Bastou um ano – 1972 – para que John Berger se afirmasse como uma das mais influentes vozes da sua geração. Foi nesse ano que publicou “G.” e “Modos de Ver” (lançado em Portugal no ano de 2006 pelas Edições 70), as suas duas obras maiores, pilares de um olhar e de uma forma de estar que o afirmaram como autor de referência para críticos e historiadores de arte. John Berger morreu na noite de segunda-feira, em Paris, segundo confirmou no seu Facebook a Alfaguara, sua editora em Espanha: “É com grande tristeza que nos despedimos hoje de John Berger, autor de ‘G’ e da trilogia ‘Into Their Labours’, entre tantos outros títulos memoráveis. Para nós foi uma honra ter a ocasião de editar as suas obras em castelhano. Até sempre, mestre.” Já ontem, María Fasce, diretora literária da Alfaguara, disse ao jornal espanhol “El País” que os seus livros “não se assemelham a nada, mas antes assumem as mais diversas formas”.

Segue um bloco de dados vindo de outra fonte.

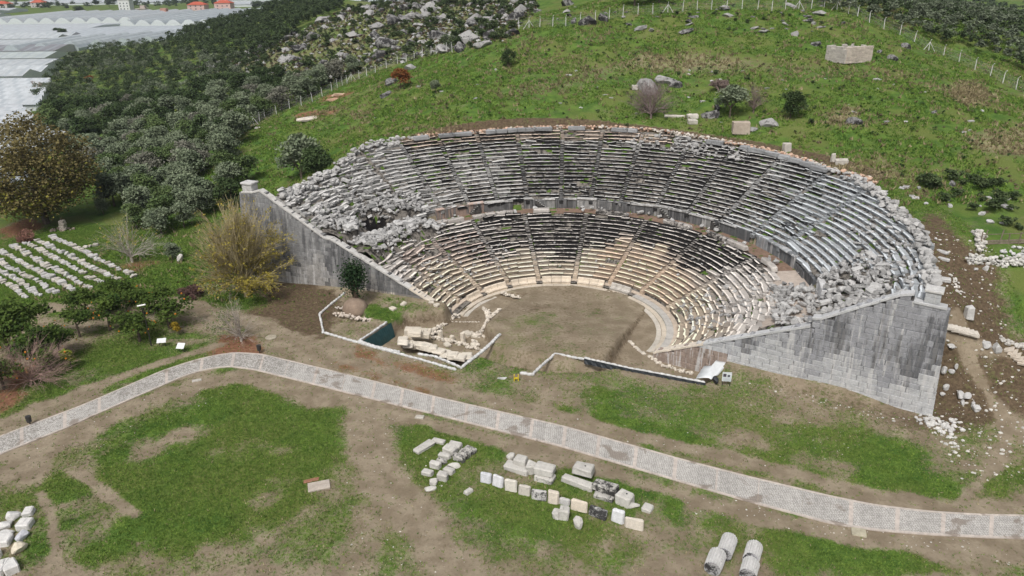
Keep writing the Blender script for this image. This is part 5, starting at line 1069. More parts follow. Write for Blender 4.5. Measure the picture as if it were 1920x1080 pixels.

Ensaísta, novelista, argumentista e crítico de arte, John Berger dedicou-se sobretudo a explorar a relação entre o indivíduo e a sociedade, a cultura e a política. Dizia de si próprio que era um homem que escrevia a partir das suas próprias experiências e que era capaz de ir ao fundo de si, mesmo que esse exercício se revelasse extremamente doloroso. Quis ensinar os outros a olhar a arte de uma forma que ainda não tinha sido explorada. Em 2011, numa entrevista à BBC2, disse que, no seu coração, se via apenas como um contador de histórias.
Nasceu a 5 de novembro de 1926 em Stoke Newington, Londres, no seio de uma família de classe média. Aos 16 anos trocou a St. Edward’s School, em Oxford, pela Central School of Art, em Londres. Mas em 1944 viu-se obrigado a abandonar os estudos para servir no exército inglês. Dois anos mais tarde regressou aos estudos na Chelsea School of Art.
Foi como artista plástico que deu os primeiros passos mas, pouco depois, abraçou a escrita, primeiro como crítico de arte, no jornal “New Statesman”. Em 1956 escreveu o primeiro romance, “A Painter of Our Time”, editado em 1958.
Em 1962 trocou Inglaterra por França num autoimposto exílio, movido pelas suas posições políticas. Marxista assumido – doou metade do prémio do Booker a um braço inglês dos Black Panthers -, diz que foi este posicionamento que o ajudou a entender a história e o ser humano. Dez anos mais tarde, no tal ano de 1972, John Berger passou de artista bem- -sucedido – mas de nicho – a fenómeno, com o lançamento das suas duas obras fundamentais. “G.”, a história de um Don Juan em pleno período pré-i Guerra Mundial que progressivamente troca o fascínio pelas mulheres pelo compromisso político, valeu-lhe o Booker Prize. Já “Modos de Ver”, simultaneamente uma série da BBC e um livro de ensaios, critica a tradicional estética ocidental, questionando as ideologias ocultas nas imagens e a forma como devemos aprender a ver, numa assumida crítica a “Civilisation” (1969), de Kenneth Clark, que assumia o olhar oposto. Mas, para Berger, “a arte do passado já não existe tal como existiu outrora. A sua autoridade perdeu-se. Surgiu, em seu lugar, uma linguagem de imagens. O que importa agora é saber quem usa essa linguagem e com que fim”.
Veio a Portugal duas vezes: a primeira, em 2002, para a estreia do espetáculo “Dog Art”, que o teatromosca montou a partir do romance “King – A Street Story”; a segunda, em 2015, quando o Lisbon & Estoril Film Festival o homenageou com uma exposição e um ciclo que incluiu a exibição da série “Modos de Ver”, bem como de alguns dos filmes que escreveu para o cineasta suíço Alain Tanner.
Dias antes de completar 90 anos disse ao “Observer”: “A maneira como observo vem-me naturalmente, sou uma pessoa curiosa. Sou como o vigia, aquele tipo no navio que faz pequenos trabalhos, como atirar carvão para a caldeira; não sou de todo um navegador, sou absolutamente o oposto. Deambulo pelo barco, encontro os meus postos e limito-me a olhar para o oceano.”